Il nous reste la nuit était le titre original de La Marcheuse. Et il colle bien mieux à la nature du long métrage, en dit bien plus sur sa dimension charnelle et universelle. La Marcheuse n’est pas qu’un film sur la prostitution des femmes chinoises à Paris. Se référant au Happy Together de Wong Kar Wai, ou à Intimité de Patrice Chéreau, Naël Marandin cherche plutôt à travailler les rapports de pouvoir et de domination, à montrer comment ils marquent les corps et influencent leurs rencontres.
« Tomber amoureux, au cinéma, c’est souvent être emporté dans un tourbillon, comme cueilli par une vague », dit Naël Marandin. « Tomber amoureux, dans la réalité, cela peut revenir à apprécier le bel appartement de celui ou celle qu’on convoite. Toute relation est traversée de questions matérielles, pragmatiques, mais ce n’est pas moins tomber amoureux. Les sentiments ne sont pas indépendants de la sphère sociale. »

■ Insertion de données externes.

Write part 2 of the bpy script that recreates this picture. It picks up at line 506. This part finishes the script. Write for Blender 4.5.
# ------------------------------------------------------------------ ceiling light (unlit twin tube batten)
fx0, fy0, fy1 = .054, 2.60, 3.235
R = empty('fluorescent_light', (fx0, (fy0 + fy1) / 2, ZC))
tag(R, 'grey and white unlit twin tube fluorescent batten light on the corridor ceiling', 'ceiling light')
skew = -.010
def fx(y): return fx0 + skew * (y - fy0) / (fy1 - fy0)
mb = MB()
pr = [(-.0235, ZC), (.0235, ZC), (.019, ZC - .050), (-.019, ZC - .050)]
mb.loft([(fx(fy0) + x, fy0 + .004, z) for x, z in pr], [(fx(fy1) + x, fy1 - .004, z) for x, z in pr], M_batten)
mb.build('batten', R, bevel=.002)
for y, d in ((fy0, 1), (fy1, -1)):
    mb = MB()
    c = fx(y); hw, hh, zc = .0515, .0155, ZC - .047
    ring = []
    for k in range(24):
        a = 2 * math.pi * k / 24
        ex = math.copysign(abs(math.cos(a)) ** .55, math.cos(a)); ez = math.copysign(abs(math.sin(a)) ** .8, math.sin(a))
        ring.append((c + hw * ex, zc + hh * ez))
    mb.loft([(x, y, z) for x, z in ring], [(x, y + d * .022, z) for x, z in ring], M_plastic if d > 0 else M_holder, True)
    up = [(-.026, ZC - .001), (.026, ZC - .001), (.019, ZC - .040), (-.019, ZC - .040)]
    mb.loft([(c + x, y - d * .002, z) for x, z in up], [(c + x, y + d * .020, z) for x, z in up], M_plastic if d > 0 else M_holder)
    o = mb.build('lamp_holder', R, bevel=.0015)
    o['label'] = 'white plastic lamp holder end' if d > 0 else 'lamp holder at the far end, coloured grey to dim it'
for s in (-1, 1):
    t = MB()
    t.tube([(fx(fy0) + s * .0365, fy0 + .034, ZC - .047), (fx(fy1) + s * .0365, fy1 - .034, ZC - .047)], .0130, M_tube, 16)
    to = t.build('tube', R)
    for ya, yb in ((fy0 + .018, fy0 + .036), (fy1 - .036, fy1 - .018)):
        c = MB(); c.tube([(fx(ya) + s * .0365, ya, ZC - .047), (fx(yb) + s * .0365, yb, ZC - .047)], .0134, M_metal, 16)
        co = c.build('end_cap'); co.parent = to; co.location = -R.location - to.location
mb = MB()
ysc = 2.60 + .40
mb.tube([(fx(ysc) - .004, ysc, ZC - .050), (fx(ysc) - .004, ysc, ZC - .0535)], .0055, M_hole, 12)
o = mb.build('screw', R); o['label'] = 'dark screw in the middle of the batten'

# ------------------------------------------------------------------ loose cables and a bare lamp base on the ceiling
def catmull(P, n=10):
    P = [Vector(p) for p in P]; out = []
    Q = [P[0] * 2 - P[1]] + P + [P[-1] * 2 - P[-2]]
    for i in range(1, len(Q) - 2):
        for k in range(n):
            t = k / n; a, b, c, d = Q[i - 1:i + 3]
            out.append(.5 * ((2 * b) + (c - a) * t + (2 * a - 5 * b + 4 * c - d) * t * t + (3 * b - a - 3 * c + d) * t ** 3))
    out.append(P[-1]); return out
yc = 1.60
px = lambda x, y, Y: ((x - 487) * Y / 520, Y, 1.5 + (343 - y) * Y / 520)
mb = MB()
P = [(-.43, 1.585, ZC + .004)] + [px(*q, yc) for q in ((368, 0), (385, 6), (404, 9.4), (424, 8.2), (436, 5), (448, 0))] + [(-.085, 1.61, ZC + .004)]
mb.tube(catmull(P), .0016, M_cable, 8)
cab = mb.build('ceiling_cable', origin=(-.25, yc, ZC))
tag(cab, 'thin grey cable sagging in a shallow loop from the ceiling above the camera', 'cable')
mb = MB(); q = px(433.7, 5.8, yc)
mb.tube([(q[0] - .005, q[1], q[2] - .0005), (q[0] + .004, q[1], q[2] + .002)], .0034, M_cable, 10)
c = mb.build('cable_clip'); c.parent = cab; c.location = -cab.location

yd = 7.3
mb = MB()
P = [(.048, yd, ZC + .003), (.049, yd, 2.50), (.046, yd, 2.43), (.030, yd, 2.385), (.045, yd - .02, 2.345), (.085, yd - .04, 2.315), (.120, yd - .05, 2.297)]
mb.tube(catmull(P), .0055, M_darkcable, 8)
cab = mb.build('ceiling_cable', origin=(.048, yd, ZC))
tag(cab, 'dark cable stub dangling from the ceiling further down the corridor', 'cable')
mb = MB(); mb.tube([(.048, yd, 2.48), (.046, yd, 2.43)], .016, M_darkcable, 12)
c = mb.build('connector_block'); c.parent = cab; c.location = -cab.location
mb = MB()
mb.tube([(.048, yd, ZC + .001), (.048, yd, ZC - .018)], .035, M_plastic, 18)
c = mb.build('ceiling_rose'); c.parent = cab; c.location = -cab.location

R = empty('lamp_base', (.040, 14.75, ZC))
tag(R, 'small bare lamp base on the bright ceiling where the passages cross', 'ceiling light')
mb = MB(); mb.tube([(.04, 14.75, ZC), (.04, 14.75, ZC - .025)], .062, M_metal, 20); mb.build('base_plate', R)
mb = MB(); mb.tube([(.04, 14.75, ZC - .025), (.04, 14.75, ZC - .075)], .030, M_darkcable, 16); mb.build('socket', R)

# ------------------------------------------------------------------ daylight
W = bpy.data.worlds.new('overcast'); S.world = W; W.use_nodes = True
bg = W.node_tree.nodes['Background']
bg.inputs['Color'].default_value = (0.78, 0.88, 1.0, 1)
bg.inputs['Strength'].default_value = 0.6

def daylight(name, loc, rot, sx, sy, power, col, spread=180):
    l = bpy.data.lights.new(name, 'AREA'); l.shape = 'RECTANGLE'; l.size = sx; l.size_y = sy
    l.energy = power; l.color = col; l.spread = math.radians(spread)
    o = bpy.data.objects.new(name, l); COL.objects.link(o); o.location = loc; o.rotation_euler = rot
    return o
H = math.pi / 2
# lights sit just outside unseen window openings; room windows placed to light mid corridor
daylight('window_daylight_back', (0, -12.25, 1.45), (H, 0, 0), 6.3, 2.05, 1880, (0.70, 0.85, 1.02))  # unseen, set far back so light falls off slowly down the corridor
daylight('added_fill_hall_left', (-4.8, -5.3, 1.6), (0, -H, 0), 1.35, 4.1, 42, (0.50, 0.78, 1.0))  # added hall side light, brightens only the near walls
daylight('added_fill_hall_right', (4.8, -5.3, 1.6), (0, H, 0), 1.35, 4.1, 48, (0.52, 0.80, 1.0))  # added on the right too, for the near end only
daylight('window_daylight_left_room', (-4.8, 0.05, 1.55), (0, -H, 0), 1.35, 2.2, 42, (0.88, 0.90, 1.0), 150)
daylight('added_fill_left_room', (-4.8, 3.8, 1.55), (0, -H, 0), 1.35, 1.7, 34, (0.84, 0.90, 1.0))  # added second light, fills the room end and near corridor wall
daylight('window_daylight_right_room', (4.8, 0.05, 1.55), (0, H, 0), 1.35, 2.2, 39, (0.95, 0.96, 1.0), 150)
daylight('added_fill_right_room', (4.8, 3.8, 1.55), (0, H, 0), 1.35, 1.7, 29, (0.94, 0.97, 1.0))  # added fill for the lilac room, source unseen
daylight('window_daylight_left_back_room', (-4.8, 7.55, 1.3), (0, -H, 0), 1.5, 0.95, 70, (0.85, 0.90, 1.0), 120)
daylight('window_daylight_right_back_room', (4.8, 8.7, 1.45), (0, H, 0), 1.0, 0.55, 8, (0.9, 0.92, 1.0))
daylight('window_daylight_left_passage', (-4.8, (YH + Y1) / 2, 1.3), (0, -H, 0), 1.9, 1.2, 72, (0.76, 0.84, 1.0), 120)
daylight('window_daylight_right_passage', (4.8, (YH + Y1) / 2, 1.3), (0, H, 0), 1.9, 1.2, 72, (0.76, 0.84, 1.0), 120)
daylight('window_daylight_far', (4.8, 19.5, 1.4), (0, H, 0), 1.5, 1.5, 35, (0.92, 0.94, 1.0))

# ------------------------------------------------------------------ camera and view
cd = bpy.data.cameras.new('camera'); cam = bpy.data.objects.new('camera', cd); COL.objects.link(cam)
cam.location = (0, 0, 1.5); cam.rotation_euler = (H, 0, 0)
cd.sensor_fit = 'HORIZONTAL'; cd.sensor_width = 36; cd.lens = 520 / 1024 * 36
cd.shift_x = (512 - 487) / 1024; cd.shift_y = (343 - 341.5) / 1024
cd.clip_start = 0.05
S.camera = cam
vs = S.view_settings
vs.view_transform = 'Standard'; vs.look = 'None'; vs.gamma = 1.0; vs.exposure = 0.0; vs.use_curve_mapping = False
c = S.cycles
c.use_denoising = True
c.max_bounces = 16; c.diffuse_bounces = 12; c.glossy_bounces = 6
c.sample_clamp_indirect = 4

Sur le générique de début, les geignements d’un homme se font entendre. Est-il en train de faire l’amour ? Est-il un client de la marcheuse ? Il s’agit en fait de Kieffer, l’homme chez qui l’héroïne, Lin, et sa fille adolescente habitent. Il est riche mais impotent, dépendant donc, presque à la merci d’une sans-papier qui joue pour lui le rôle d’assistante de vie. Plus tard, alors que Kieffer (superbe Philippe Laudenbach) fait une crise d’angoisse nocturne et que Lin vient à son chevet, la caméra s’arrête sur la main du vieil homme qui s’approche tout près de la cuisse dénudée de la marcheuse. Ce n’est qu’un geste absent, une possibilité suggérée, mais cela dit bien ce que Naël Marandin veut mettre en scène.
Huis-clos
La Marcheuse arrive parfaitement à rendre compte d’une incessante circulation du désir. Le film commence comme un thriller. Un voisin, un voyou, Daniel, vient se planquer dans l’appartement de Kieffer pour échapper aux mafieux qui lui réclament de l’argent. Mais jamais la référence au genre n’ira pas bien plus loin. Ces codes ne font que planter un décor, que créer le huis-clos voulu. Imperceptiblement, le film se recentre autour de l’appartement de Kieffer, se perdant dans ses couloirs et ses pièces nombreuses. Il y a bien encore quelques trouées à l’extérieur, comme une superbe séquence d’anniversaire dans un karaoké. La drague qui s’ensuit entre les prostituées chinoises et des policiers présents sur place en dit d’ailleurs beaucoup sur l’ambiguïté de ce qui se joue dans la rue.
Mais l’essentiel est ailleurs. Ce n’est pas la relation qui se noue entre Lin et Daniel, même elle n’est pas inintéressante, traitant encore et toujours des rapports de domination, en montrant que le faible peut devenir le fort, qu’il n’y a pas de situations figées. Subissant l’incruste de Daniel, qui met en danger son fragile Éden, elle retourne la situation en sa faveur, en lui proposant de rembourser sa dette s’il se marie avec elle.
Non, notre intérêt se fixe en réalité sur Cerise, la fille de Lin. Sous ses primes allures d’adolescente sage, Cerise devient au fil du récit un personnage fascinant, trouble, et finalement le véritable moteur de l’histoire. Elle est toute entière traversée par la transgression morale de sa mère, vole dans les magasins sans en avoir la complète nécessité. Puis elle court dans les rues de Paris, comme une dératée, le sourire aux lèvres, comme si ce forfait était une libération. Quand elle se rapproche du voyou parasite, se met à le draguer ouvertement, le film se met à littéralement irradier.
Cerise n’est plus la représentante d’une communauté précise, mais un véritable personnage de fiction, d’une folle présence au monde. Issue d’un casting sauvage, Louise Chen, qui l’interprète, est la découverte de ce beau premier film de Naël Marandin.